Ecco, a proposito di cantautori, mi chiedo se Carl Brave senta una frattura tra la sua generazione e ciò che c’è stato prima. Perché a molti sembra come se il panorama musicale italiano avesse vissuto una stasi di vent’anni e poi, di colpo, fosse cambiato molto velocemente. «Le generazioni diverse si straparlano tra di loro. L’indie – famose a capì, non vuol dire niente indie – riprende moltissimo dal cantautorato italiano. Siamo tutti super-legati. Anzi, spesso il pubblico non si rende conto di quante cose della musica di adesso sono riprese, non dico plagi per non esagerare, ma, insomma, sono quella roba là».

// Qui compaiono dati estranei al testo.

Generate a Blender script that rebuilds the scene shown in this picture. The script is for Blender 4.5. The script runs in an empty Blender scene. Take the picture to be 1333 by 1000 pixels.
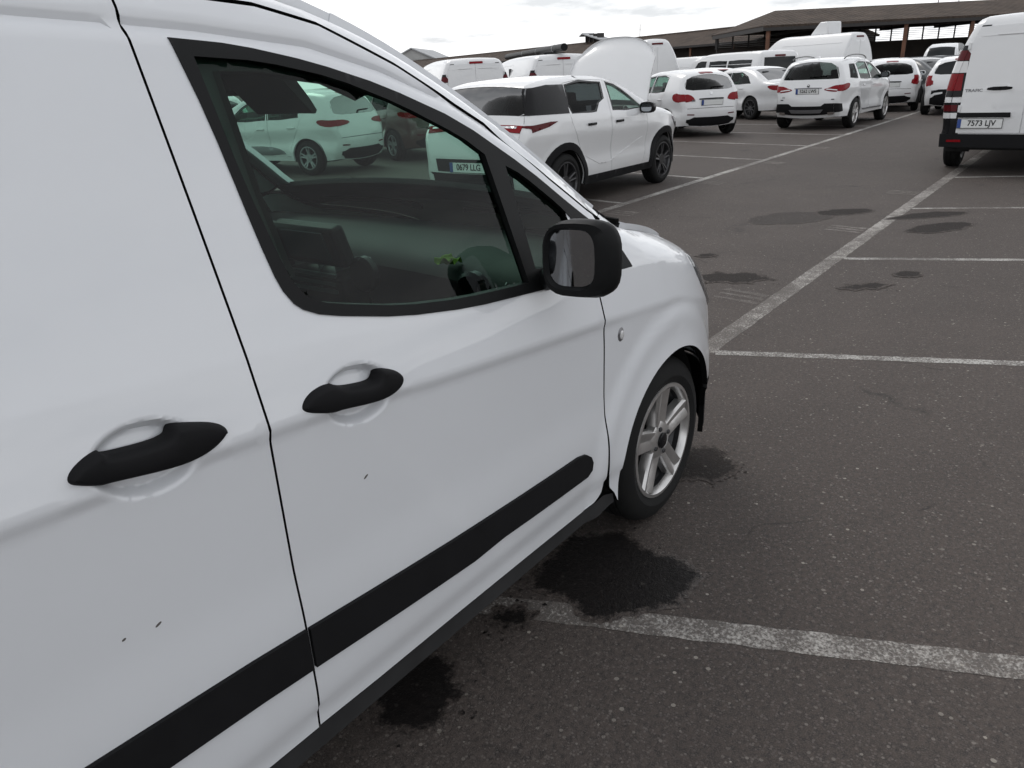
import bpy, bmesh, math, random
import numpy as np
from mathutils import Vector, Matrix
from mathutils.geometry import delaunay_2d_cdt

random.seed(7); np.random.seed(7)
SC = bpy.context.scene
COL = SC.collection
rad = math.radians

# ------------------------------------------------------------------ camera
CAM_H = 1.55
_f, _r = 1000.0, 0.05
_d1 = np.array([1480 - 666.5, 57 - 500.0, _f]); _d1 /= np.linalg.norm(_d1)
_t = -_f * _d1[2] / (_d1[0] * _r + _d1[1])
_up = -np.array([_r * _t, _t, _f]); _up /= np.linalg.norm(_up)
_R = np.array([_d1, np.cross(_up, _d1), _up])
cam_d = bpy.data.cameras.new('camera'); cam = bpy.data.objects.new('camera', cam_d); COL.objects.link(cam)
cam_d.sensor_width = 36.0; cam_d.lens = 36.0 * _f / 1333.0; cam_d.clip_start = 0.05; cam_d.clip_end = 3000
_m = Matrix(((_R[0, 0], -_R[0, 1], -_R[0, 2], 0), (_R[1, 0], -_R[1, 1], -_R[1, 2], 0), (_R[2, 0], -_R[2, 1], -_R[2, 2], CAM_H), (0, 0, 0, 1)))
cam.matrix_world = _m
SC.camera = cam
SC.view_settings.view_transform = 'Standard'; SC.view_settings.look = 'None'
SC.view_settings.gamma = 1.0; SC.view_settings.use_curve_mapping = False
SC.view_settings.exposure = 0.08
SC.cycles.max_bounces = 6; SC.cycles.diffuse_bounces = 3; SC.cycles.glossy_bounces = 4; SC.cycles.transmission_bounces = 4; SC.cycles.transparent_max_bounces = 14
SC.cycles.use_adaptive_sampling = True; SC.cycles.adaptive_threshold = 0.025; SC.cycles.use_denoising = True

# ------------------------------------------------------------------ sky and sun (bright broken overcast)
SUN_EL, SUN_AZ = rad(50), rad(60)      # azimuth of the sun's place, measured from +X towards +Y
wd = bpy.data.worlds.new('World'); SC.world = wd; wd.use_nodes = True
nt = wd.node_tree; nt.nodes.clear()
wo = nt.nodes.new('ShaderNodeOutputWorld')
sky = nt.nodes.new('ShaderNodeTexSky'); sky.sky_type = 'NISHITA'; sky.sun_disc = False
sky.sun_elevation = SUN_EL; sky.sun_rotation = rad(90) - SUN_AZ; sky.dust_density = 3.0; sky.air_density = 1.2
bg1 = nt.nodes.new('ShaderNodeBackground'); bg1.inputs[1].default_value = 0.12
nt.links.new(sky.outputs[0], bg1.inputs[0])
tc = nt.nodes.new('ShaderNodeTexCoord')
sep = nt.nodes.new('ShaderNodeSeparateXYZ'); nt.links.new(tc.outputs['Generated'], sep.inputs[0])
def wmath(op, a, b=None):
    n = nt.nodes.new('ShaderNodeMath'); n.operation = op
    for i, v in enumerate((a, b)):
        if v is None: continue
        if isinstance(v, (int, float)): n.inputs[i].default_value = v
        else: nt.links.new(v, n.inputs[i])
    return n.outputs[0]
zz = wmath('ADD', wmath('MAXIMUM', sep.outputs[2], 0.0), 0.12)
cmb = nt.nodes.new('ShaderNodeCombineXYZ')
nt.links.new(wmath('DIVIDE', sep.outputs[0], zz), cmb.inputs[0]); nt.links.new(wmath('DIVIDE', sep.outputs[1], zz), cmb.inputs[1])
nz = nt.nodes.new('ShaderNodeTexNoise'); nz.inputs['Scale'].default_value = 0.9; nz.inputs['Detail'].default_value = 7; nz.inputs['Roughness'].default_value = 0.6
nt.links.new(cmb.outputs[0], nz.inputs['Vector'])
cr = nt.nodes.new('ShaderNodeValToRGB')
cr.color_ramp.elements[0].position = 0.37; cr.color_ramp.elements[0].color = (0.66, 0.69, 0.73, 1)
cr.color_ramp.elements[1].position = 0.53; cr.color_ramp.elements[1].color = (1.15, 1.16, 1.18, 1)
nt.links.new(nz.outputs[0], cr.inputs[0])
bg2 = nt.nodes.new('ShaderNodeBackground')
# cloud deck: thinner and brighter towards the horizon all round, thicker overhead
mr = nt.nodes.new('ShaderNodeMapRange'); mr.inputs[1].default_value = 0.0; mr.inputs[2].default_value = 0.9; mr.inputs[3].default_value = 1.22; mr.inputs[4].default_value = 0.74
nt.links.new(sep.outputs[2], mr.inputs[0]); nt.links.new(mr.outputs[0], bg2.inputs[1])
nt.links.new(cr.outputs[0], bg2.inputs[0])
mx = nt.nodes.new('ShaderNodeMixShader'); mx.inputs[0].default_value = 0.88
nt.links.new(bg1.outputs[0], mx.inputs[1]); nt.links.new(bg2.outputs[0], mx.inputs[2]); nt.links.new(mx.outputs[0], wo.inputs[0])
sun_d = bpy.data.lights.new('sun', 'SUN'); sun_d.energy = 0.7; sun_d.angle = rad(25); sun_d.color = (1.0, 0.97, 0.93)
sun = bpy.data.objects.new('sun', sun_d); COL.objects.link(sun)
_sd = Vector((math.cos(SUN_EL) * math.cos(SUN_AZ), math.cos(SUN_EL) * math.sin(SUN_AZ), math.sin(SUN_EL)))
sun.rotation_euler = _sd.to_track_quat('Z', 'Y').to_euler(); sun.location = (0, 0, 30)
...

E la parola movida? «Mò me la scrivo, sì… Adesso sbagliano ovviamente a colpevolizzare quella che chiamano la movida, anche perché la movida quest’estate l’hanno provocata lasciando, per esempio, le discoteche aperte». Mentre molti musicisti hanno smesso di suonare. «È stata una bella cazzata. Non diamo la colpa alla movida, ma a chi l’ha permessa. Però per l’estate prossima spero di suonare. Ho due date: Roma e Milano, a luglio. Voglio pensare positivo. E comunque qualcosa bisognerà inventarsi, modi nuovi».

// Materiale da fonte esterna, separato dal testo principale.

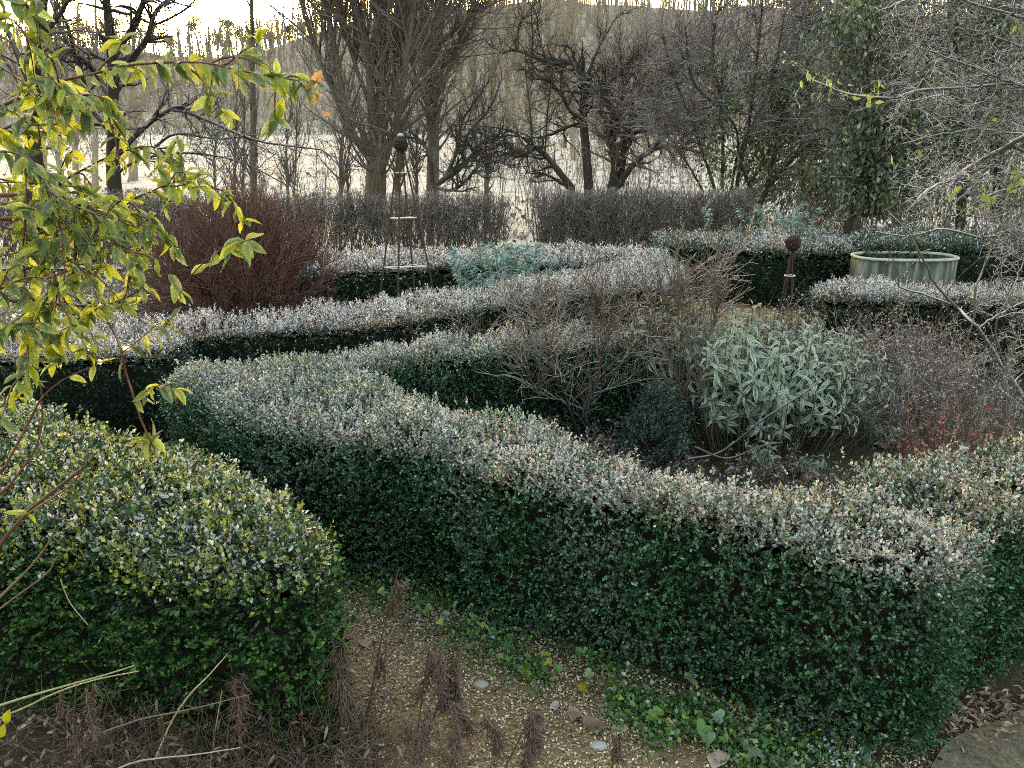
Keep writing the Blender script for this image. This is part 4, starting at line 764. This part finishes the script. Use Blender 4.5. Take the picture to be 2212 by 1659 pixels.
# ------------------------------------------------------------------ frosted contorted tree at the right
def proj(p):
    q = p - np.array([0, 0, CAMZ]); dz = q[:, 1] * math.cos(PITCH) - q[:, 2] * math.sin(PITCH); u = q[:, 1] * math.sin(PITCH) + q[:, 2] * math.cos(PITCH)
    return CX + FPX * q[:, 0] / dz, CY - FPX * u / dz
def sparse(Q):                                 # the crown thins out over the tank and towards its left tips
    x, y = proj(Q[:, -1]); k = np.ones(len(Q)); k[(y > 420) & (x < 2110)] = .10; k[(x < 1900)] = .10; k[(y > 540) & (y < 900)] *= .45
    return U(0, 1, len(Q)) < k
def frosted_tree():
    Y = 6.2
    L = [([(2330, 980, 6.4), (2320, 700, 6.3), (2310, 400, 6.1), (2290, 150, 6.0), (2280, -80, 6.0)], 40, 18),
         ([(2240, 905, 6.4), (2180, 813), (2142, 753), (2102, 696), (2068, 666), (2008, 640), (1942, 620)], 13, 5), ([(2068, 666), (2025, 620), (1995, 563), (1960, 500), (1915, 455)], 7, 3), ([(2118, 706), (2165, 675), (2225, 645)], 6, 4), ([(2105, 686), (2108, 620), (2140, 540), (2165, 470)], 7, 3),
         ([(1942, 620), (1938, 586), (1925, 553), (1900, 520)], 4, 2.5), ([(2312, 270), (2230, 290), (2175, 317), (2108, 353), (2042, 393), (1985, 427), (1955, 470), (1960, 520)], 16, 4), ([(2310, 210), (2230, 180), (2075, 190), (1975, 197), (1925, 213), (1842, 207), (1792, 190), (1742, 163), (1705, 127)], 9, 2.5),
         ([(2300, 200), (2212, 187), (2108, 147), (2042, 123), (1968, 97)], 9, 3), ([(2288, 60), (2150, 20), (2050, -5), (1948, 3), (1912, 23), (1880, 15)], 8, 2.5), ([(2318, 560), (2212, 500), (2120, 512), (2040, 495), (1960, 510), (1890, 500)], 9, 3), ([(2312, 420), (2230, 400), (2140, 420), (2060, 470)], 8, 3),
         ([(2305, 330), (2220, 330), (2130, 280), (2040, 290), (1950, 310)], 9, 3), ([(2300, 120), (2210, 100), (2120, 70), (2060, 60)], 8, 3), ([(2190, 830, 6.2), (2150, 720), (2190, 620), (2212, 560)], 5, 3), ([(2175, 800), (2200, 700), (2160, 600)], 5, 2.5), ([(2240, 900, 6.4), (2160, 840), (2090, 760), (2120, 640)], 6, 3)]
    Ls = [limb(l[0], Y, l[1] * .8, l[2] * .8, 18, .06, .05) for l in L]; P = np.stack([l[0] for l in Ls]); Rr = np.stack([l[1] for l in Ls]); b = P[0, 0]; root = thing('frosted_tree', (b[0], b[1], 0), 'contorted frosted grey tree with curly twigs reaching in from the right', 'tree')
    tb = Tubes().add(P, Rr, 7).add(np.linspace([b[0], b[1], 0], b, 3)[None], np.full((1, 3), Rr[0, 0] * 1.1), 7); tb.build('trunk', M['twig_frost'], root)
    c = Tubes(); q, d, r = spawn(P, Rr, 230, .1, 1, .9); B = walk(q, d, U(.25, .8, 230), 10, .34); R2 = taper(np.clip(r * .55, .003, .008), .0028, 11); ok = sparse(B); B, R2 = B[ok], R2[ok]; c.add(B, R2, 4)
    q, d, r = spawn(B, R2, 1900, .1, 1, .9); T2 = walk(q, d, U(.10, .38, 1900), 5, .5); R3 = taper(np.full(1900, .0030), .0018, 6); ok = sparse(T2); T2, R3 = T2[ok], R3[ok]; c.add(T2, R3, 3)
    q, d, r = spawn(T2, R3, 3600, .2, 1, .9); c.add(walk(q, d, U(.04, .16, 3600), 3, .5), taper(np.full(3600, .0022), .0014, 4), 3)
    c.build('crown', M['twig_frost'], root, kind='stuff')
    vs = leaf_variants(M['rose_leaf'], 'leaf', 6, (.35, .5), (.1, .5), TS, (.1, .4), (.5, .95))
    for x, y, n in [(1706, 130, 4), (1745, 160, 5), (1790, 185, 5), (1835, 205, 8), (1880, 212, 8), (1895, 190, 5), (1940, 235, 3), (1987, 318, 2), (2143, 265, 3), (2150, 430, 8), (2120, 440, 5), (2135, 420, 5), (2200, 380, 6), (2190, 400, 4), (2075, 405, 3), (1925, 350, 2), (2200, 60, 4)]:
        for k in range(n): put_leaf(vs[rng.integers(6)], 'leaf', root, A(x + rng.normal(0, 9), y + rng.normal(0, 9), U(5.9, 6.3)), nrm(rng.normal(0, .6, 3) + [0, 0, -.5]), rv(1)[0], U(.05, .085))
frosted_tree()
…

Spesso quel divertimento che chi fa le regole non riesce a spiegarsi è proprio quello che Carl racconta nelle sue canzoni. «Due paesi diversi: chi fa le regole e chi le subisce e le vive. Forse dovrebbero ripensare a quando sono stati giovani. Se mai lo sono stati». E che non sappiano comprendere il comportamento giovanile che, invece, tu riesci a spiegare, descrivere e – anzi – sei riconosciuto dal tuo pubblico proprio per la capacità con cui lo sai raccontare? «La chiave è descrivere, parlare della vita di tutti, chiunque si può rivedere nelle mie canzoni. Magari, se fai trap devi parlare di certe tematiche – soldi, quelle cose lì – e il pubblico non ci crede, perché crede siano cose di un altro paese o di un altro mondo. Io racconto le cose nostre».
Non oso fargli la domanda sul sindaco di Roma, ma sulla città sì. «Roma sta soffrendo, ma più che Roma i romani. È avvilente che tutto diventi un nome. Anche perché è più facile colpevolizzare qualcuno. Roma è una città caotica e i romani sono mezzi matti. Sarà tosta per chiunque».